I'd worked with a variety of Cisco equipment, both WAN routers and LAN switches and L3 switch/routers over the past six years and I found the PIX security model and command set somewhat confusing, so I bought this book because it was the only book about the PIX that I could find.
Boy, was I disappointed -- confusing examples, outdated information, missing information, non-relevant filler, this book couldn't have gottten much worse.
The book assumes through almost all the examples that you will be NAT translating your addresses, and spends most of its time explaining configurations that use NAT and almost no time with non-NAT configurations. It's left to the reader to guess at whether commands like "static" even apply to non-nat connections.
Cisco themselves in at least PIX 6.1(1) have deprecated the conduit and outbound commands in favor of access-group and access-list commands. For a book with a copyright of 2002 and written by cisco, there is no mention of access-list/group commands at all and all the examples use conduit/outbound -- this is inexcusable.

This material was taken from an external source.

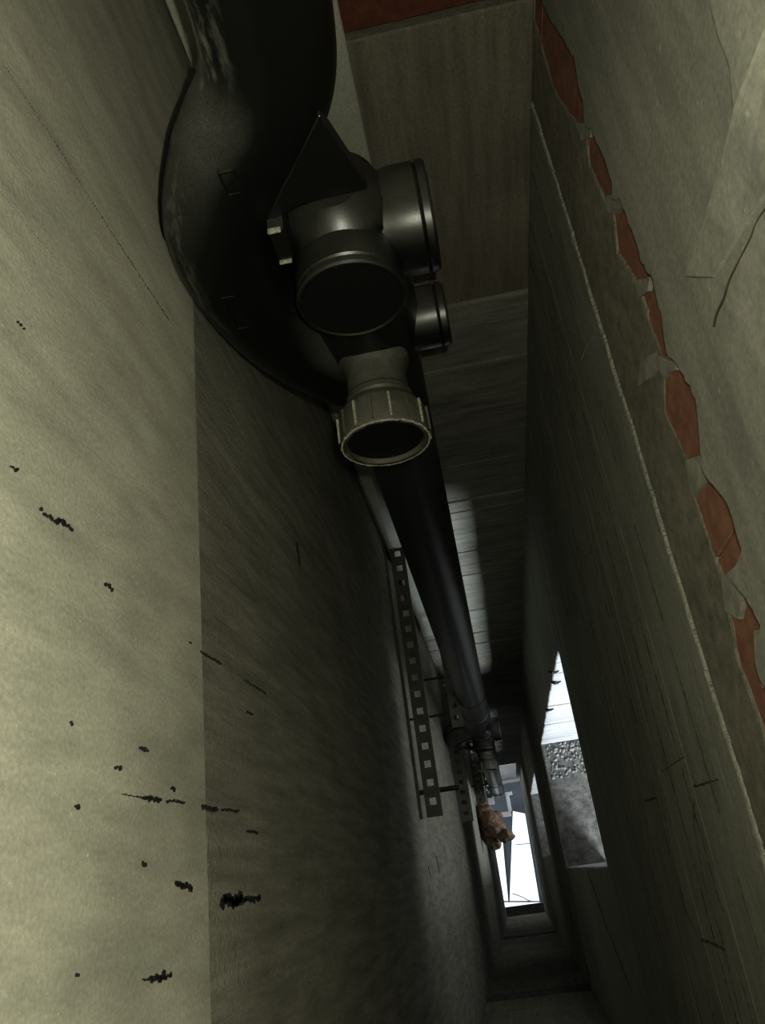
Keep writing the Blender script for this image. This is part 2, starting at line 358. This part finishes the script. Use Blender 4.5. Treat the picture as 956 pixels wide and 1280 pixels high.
# slab band, exposed brick and the ragged render above it on the right wall
lowL = [(666, 20), (690, 106), (711, 142), (724, 159), (731, 165), (736, 205), (759, 258), (766, 262), (771, 317), (799, 359), (815, 410), (831, 453), (831, 513), (853, 564), (870, 583),
        (867, 617), (890, 689), (908, 734), (910, 763), (921, 826), (945, 892), (953, 915), (1000, 1100), (1100, 1500)]
upR = [(683, 20), (716, 76), (729, 139), (730, 157), (736, 162), (754, 198), (764, 231), (764, 252), (772, 245), (789, 288), (799, 331), (815, 350), (828, 413), (834, 446), (847, 457), (867, 502), (874, 572),
       (876, 590), (880, 597), (910, 634), (927, 689), (913, 725), (927, 744), (949, 783), (941, 830), (956, 869), (990, 960), (1110, 1400)]
def edge_tab(pts, x):
    t = [(p.y, p.z) for p in (onx(a, b, x) for a, b in pts)]; out = []
    for y, z in sorted(t, key=lambda q: -q[0]): out.append((y, z))
    return out
def sheet(name, m, x0, x1, top, bot, rag_top=0, rag_bot=0, lipx=0):
    bm = bmesh.new(); n = 900; fr = []
    ph = [(random.uniform(0, 6), random.uniform(20, 34) * 1.9 ** k, .8 ** k) for k in range(7)]
    def rag(y, s): return sum(a * math.sin(w * y + p + 2 * math.sin(w * .37 * y + s)) for p, w, a in ph) * .7
    for i in range(n + 1):
        y = Y1 - (Y1 - YN) * i / n
        zt = top(y) + rag(y, 1) * rag_top; zb = bot(y) + rag(y, 3) * rag_bot
        cols = []
        for k in range(5):
            z = (zb, min(zb + .003, (zt + zb) / 2), (zt + zb) / 2, max(zt - .003, (zt + zb) / 2), zt)[k]; o = 0 if k in (1, 2, 3) else lipx
            cols.append(bm.verts.new((x0 + o + (random.uniform(-1, 1) * lipx * .3 if k in (0, 4) else 0), y, z)))
        b0, b1 = bm.verts.new((x1, y, zb)), bm.verts.new((x1, y, zt)); fr.append([b0] + cols + [b1])
    for a, b in zip(fr, fr[1:]):
        for k in range(6): bm.faces.new((a[k], b[k], b[k + 1], a[k + 1]))
    return obj(name, bm, m, wr)
tL, tR = edge_tab(lowL, XR), edge_tab(upR, XR - .012)
sheet('slab_edge', M['band'], XR, XR + .03, lambda y: interp(tL, y), lambda y: -.815, .0016, 0, .0012)
sheet('render_coat', M['render'], XR - .012, XR + .019, lambda y: TOP, lambda y: interp(tR, y), 0, .0027, .003)
sheet('mortar_lip', M['rboard'], XR - .0032, XR + .001, lambda y: -.812, lambda y: -.82, .0026, .006, .001)
y = YN
while y < Y1 - .01:
    obj('brick', B((XR + .001 + random.uniform(0, .0015), y, -.72), (XR + .05, min(y + .2435, Y1), -.52), .001), M['brick'], wr); y += .245
# raised render patches on the upper right
def patch(px, x0, th, name, m, parent):
    bm = bmesh.new(); P = [onx(a, b, x0) for a, b in px]; c = sum(P, Vector()) / len(P)
    if not isinstance(th, list): th = [th] * len(P)
    fr = [bm.verts.new(p + (c - p) * .05 - Vector((t, 0, 0))) for p, t in zip(P, th)]; bk = [bm.verts.new(p + Vector((.004, 0, 0))) for p in P]
    bm.faces.new(fr)
    for i in range(len(P)): bm.faces.new((fr[i], fr[(i + 1) % len(P)], bk[(i + 1) % len(P)], bk[i]))
    return obj(name, bm, m, parent)
patch([(885, -40), (905, 30), (925, 75), (932, 130), (915, 200), (885, 290), (861, 350), (893, 352), (925, 300), (956, 255), (1000, 180), (1030, 60), (990, -40)], XR - .012, [.003, .005, .006, .007, .007, .006, .005, .003, .002, .001, .001, .001, .003], 'render_patch', M['render'], wr)
patch([(898, 405), (910, 365), (935, 305), (958, 262), (1000, 210), (1060, 300), (1000, 520), (940, 560), (910, 480)], XR - .012, [.002, .003, .004, .004, .003, .001, .001, .001, .001], 'render_patch', M['render'], wr)
patch([(715, 430), (722, 420), (736, 428), (728, 450), (718, 452)], XR - .002, .0015, 'mortar_patch', M['render'], wr)
for px in ([(903, 722), (914, 712), (930, 698), (946, 738), (930, 752), (925, 775), (908, 764)], [(822, 442), (846, 452), (850, 462), (838, 466), (832, 474), (826, 462)], [(858, 574), (876, 568), (890, 590), (884, 602), (868, 622), (862, 600)],
           [(758, 244), (778, 240), (782, 256), (772, 268), (760, 264)], [(720, 152), (742, 154), (740, 172), (728, 176)], [(944, 786), (975, 780), (985, 840), (955, 862), (946, 830)], [(795, 350), (815, 345), (812, 364), (800, 372)]):
    patch(px, XR - .0005, .002, 'mortar_smear', M['mortar'], wr)
patch([(803, 452), (820, 440), (830, 450), (818, 470), (800, 484)], XR, .003, 'mortar_patch', M['mortar'], wr)
bm = bmesh.new(); tube(bm, spline([onx(a, b, XR - .0155) for a, b in ((892, 408), (896, 392), (905, 372), (912, 350), (926, 322), (938, 298), (947, 276), (958, 260))], 5), .0009, 8)
obj('crack', bm, M['stain'], wr)
for a, r in (([(728, 600), (740, 662), (757, 737), (788, 853), (806, 920), (823, 979), (838, 1054), (858, 1139), (880, 1185)], 1.3), ([(716, 740), (740, 800), (757, 870), (785, 1000), (800, 1080), (825, 1170), (855, 1290)], 1.2),
             ([(868, 1000), (868, 1035), (880, 1100), (905, 1180), (930, 1290)], 1.5), ([(735, 1090), (755, 1150), (790, 1240)], 1.3), ([(692, 470), (700, 560), (716, 660), (740, 780)], 1.0),
             ([(700, 1100), (722, 1170), (750, 1260)], 1.0), ([(678, 560), (684, 640), (694, 730)], .9)):
    mark(a, XR - .0022, M['joint'], 'joint_line', wr, r, -.0004)
for a, r in (([(868, 983), (882, 979), (899, 974)], 1.3), ([(806, 1001), (820, 997)], 1.4), ([(877, 1174), (893, 1180), (907, 1188)], 1.6)):
    mark(a, XR - .0022, M['stain'], 'board_mark', wr, r, -.0006)
# bottom storey
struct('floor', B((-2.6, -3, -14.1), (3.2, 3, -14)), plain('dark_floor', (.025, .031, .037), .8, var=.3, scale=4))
struct('wall_lower', B((-2.7, -2.4, -14), (-2.6, 2.8, -10.85)), M['render'])
# ------------------------------------------------------------------ drainage stack
AX, AY = -.062, .62
def branch_fitting(label):
    root = thing('branch_fitting', label, 'pipe fitting', (AX, AY, -.95), 'swept branch fittings of the stack')
    P = spline([(-.072, AY, -.2), (-.074, AY, -.33), (-.087, AY, -.42), (-.139, AY, -.490), (-.179, AY, -.57), (-.181, AY, -.65), (-.160, AY, -.735), (-.122, AY, -.805), (-.082, AY, -.86), (AX, AY, -.93)], 10)
    bm = bmesh.new(); rads = []
    for p in P: rads.append(.0555 + .003 * max(0, min(1, (-.38 - p.z) / .08, (p.z + .88) / .1)))
    tube(bm, P, rads, 56); bend = smoothed(obj('bypass_bend', bm, M['bend'], root), 50)
    bm = bmesh.new()                            # moulding seam round the outside of the bend
    fin = []
    for i in range(22, len(P) - 6):
        t = (P[min(i + 1, len(P) - 1)] - P[i - 1]).normalized(); s = Vector((t.z, 0, -t.x)); 
        if s.x > 0: s = -s
        fin.append([bm.verts.new(P[i] + s * a + Vector((0, b, 0))) for a, b in ((.056, -.0016), (.0612, -.0012), (.0612, .0012), (.056, .0016))])
    for a, b in zip(fin, fin[1:]):
        for k in range(3): bm.faces.new((a[k], a[k + 1], b[k + 1], b[k]))
    obj('seam', bm, M['lid'], bend)
    bm = bmesh.new()                            # chamber behind the branches, tapering into the stack
    lathe(bm, (AX, AY, -.50), (0, 0, -1), [(.045, .03), (.06, .052), (.075, .06), (.20, .064), (.27, .064), (.31, .058), (.36, .056), (.45, .0555)], 56)
    smoothed(obj('chamber', bm, M['pipe'], root), 30)
    ZU, ZD = -.612, -.772
    def branch(d, z, r, L, lid='lid'):
        bm = bmesh.new(); o = (AX, AY, z)
        lathe(bm, o, d, [(.0, r * .98), (L - .034, r * .98), (L - .03, r), (L - .004, r), (L, r - .004)], 56)
        b = smoothed(obj('branch_socket', bm, M['pipe'], root), 25)
        bm = bmesh.new(); e = Vector(o) + Vector(d) * (L - .001)
        lathe(bm, e, d, [(0, r - .001), (.001, r + .0004), (.0075, r + .0004), (.010, r - .0012), (.0105, r - .003), (.009, r - .005), (.009, .001)], 56)
        smoothed(obj('end_cap', bm, M['pipe'], b), 25)
        bm = bmesh.new(); lathe(bm, e, d, [(.0092, r - .0055), (.0098, r - .0055), (.0098, .001)], 48); obj('cap_face', bm, M['lid'], b)
        return b
    branch((0, -1, 0), ZU, .0555, .082); branch((1, 0, 0), ZU, .056, .086); branch((0, 1, 0), ZU, .045, .065)
    branch((1, 0, 0), ZD, .0385, .088)
    # lower front branch with its screw cap
    bm = bmesh.new()
    lathe(bm, (AX, AY, ZD), (0, -1, 0), [(0, .042), (.055, .042), (.062, .038), (.075, .036), (.1, .036), (.104, .039), (.11, .039), (.113, .037), (.118, .037), (.122, .044), (.131, .047), (.14, .047)], 56)
    nk = smoothed(obj('threaded_neck', bm, M['nut'], root), 30)
    bm = bmesh.new()
    lathe(bm, (AX, AY - .118, ZD), (0, -1, 0), [(0, .038), (.0, .044), (.008, .0495), (.012, .0515), (.045, .0525), (.048, .0515), (.048, .0455), (.040, .0445), (.040, .001)], 72)
    cap = smoothed(obj('screw_cap', bm, M['nut'], root), 30)
    for k in range(16):
        a = 2 * PI * (k + .3) / 16; u = Vector((math.cos(a), 0, math.sin(a))); t = Vector((-math.sin(a), 0, math.cos(a)))
        bm = bmesh.new(); c = Vector((AX, AY - .118, ZD)); vv = []
        for yy in (-.013, -.044):
            for s, h in ((-.0014, .0505), (.0014, .0505), (.0009, .0543), (-.0009, .0543)):
                vv.append(bm.verts.new(c + Vector((0, yy, 0)) + u * h + t * s))
        for q in ((0, 1, 2, 3), (7, 6, 5, 4), (0, 4, 5, 1), (1, 5, 6, 2), (2, 6, 7, 3), (3, 7, 4, 0)): bm.faces.new([vv[i] for i in q])
        obj('grip_rib', bm, M['worn'] if k % 2 else M['nut'], cap)
    bm = bmesh.new(); lathe(bm, (AX, AY - .1582, ZD), (0, -1, 0), [(0, .0443), (.002, .0443), (.002, .001)], 48)
    obj('cap_face', bm, M['lid'], cap)
    bm = bmesh.new(); lathe(bm, (AX, AY - .1655, ZD), (0, -1, 0), [(0, .0500), (0, .0518), (.0012, .0512), (.0012, .0496)], 96, True)
    for v in bm.verts: v.co += Vector((random.uniform(-1, 1), random.uniform(-1, 1), random.uniform(-1, 1))) * .0004
    obj('worn_rim', bm, M['worn'], cap)
    # the wedge-shaped hood over the branches
    bm = bmesh.new()
    f = [ony(a, b, .572) for a, b in ((328, 284), (399, 144), (460, 236), (404, 247), (372, 256))]
    bk = [Vector((p.x, .588, p.z)) for i, p in enumerate(f)]
    fv, bv = [bm.verts.new(p) for p in f], [bm.verts.new(p) for p in bk]
    bm.faces.new(fv); bm.faces.new(bv[::-1])
    for i in range(5): bm.faces.new((fv[i], bv[i], bv[(i + 1) % 5], fv[(i + 1) % 5]))
    bmesh.ops.bevel(bm, geom=list(bm.edges), offset=.001, segments=1, affect='EDGES')
    obj('hood', bm, M['pipe'], root)
    a = ony(336, 283, .56); b = ony(360, 322, .56)
    obj('link_rib', B((a.x - .002, .552, a.z - .003), (b.x + .004, .558, a.z), .0008), M['worn'], root)
    obj('link_rib', B((a.x - .002, .552, b.z), (b.x + .004, .558, b.z + .003), .0008), M['worn'], root)
    obj('link_web', B((a.x - .002, .5555, b.z + .003), (b.x + .006, .62, a.z - .003)), M['pipe'], root)
    for px in ((272, 216, 303, 240), (276, 372, 312, 408)):
        a, b = ony(px[0], px[1], AY - .0575), ony(px[2], px[3], AY - .0575)
        bm = bmesh.new(); x0, x1, z0, z1 = a.x, b.x, b.z, a.z; t = .0012
        for q in (((x0, z0), (x1, z0 + t)), ((x0, z1 - t), (x1, z1)), ((x0, z0), (x0 + t, z1)), ((x1 - t, z0), (x1, z1))):
            box(bm, (q[0][0], AY - .0592, q[0][1]), (q[1][0], AY - .05, q[1][1]))
        obj('moulded_mark', bm, M['pipe'], bend)
    return root
def copy_tree(o, parent=None, data=None):
    c = o.copy(); COL.objects.link(c); c.parent = parent
    for ch in [q for q in list(COL.objects) if q.parent == o]: copy_tree(ch, c)
    return c
fit = branch_fitting('large dusty black branch fitting with curved bypass in front, topmost in the shaft')
fit2 = copy_tree(fit); fit2.location.z -= 3.32; fit2['label'] = 'black branch fitting halfway down the shaft, below the long pipe'
def soil_pipe(z0, z1, label):
    root = thing('drain_pipe', label, 'pipe', (AX, AY, z1), 'straight lengths of the stack')
    bm = bmesh.new(); lathe(bm, (AX, AY, z0), (0, 0, -1), [(0, .0545), (.004, .055), (z0 - z1 - .004, .055), (z0 - z1, .0545)], 56)
    smoothed(obj('pipe_barrel', bm, M['pipe2'], root), 30)
    bm = bmesh.new(); lathe(bm, (AX, AY, z1 + .16), (0, 0, -1), [(0, .055), (.004, .0595), (.012, .0605), (.155, .0605), (.16, .056)], 56)
    smoothed(obj('coupling', bm, M['pipe2'], root), 30)
    return root
soil_pipe(.9, -.2, 'black pipe above the big fitting at the top edge')
p1 = soil_pipe(-.95, -3.52, 'long straight black pipe running down from the big fitting')
p2 = soil_pipe(-4.27, -7.1, 'distant blue-lit pipe below the second fitting, ending above the white bracket')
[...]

There was also no mention in the book of the poorly documented process for updating licensing keys for the PIX, either. This would have been a valuable, step-by-step addition. PIX hardware was absent from any discussion in this book as well.
Furthermore, there's an entire chapter devoted IOS firewall commands, which, while a nice freebie, seems like it was thrown in to bulk up a pretty thin book.
I suppose I got something out of reading the book, but certainly not the book's asking price. I've found the usual online docs at Cisco more valuable, especially for 6.1(1).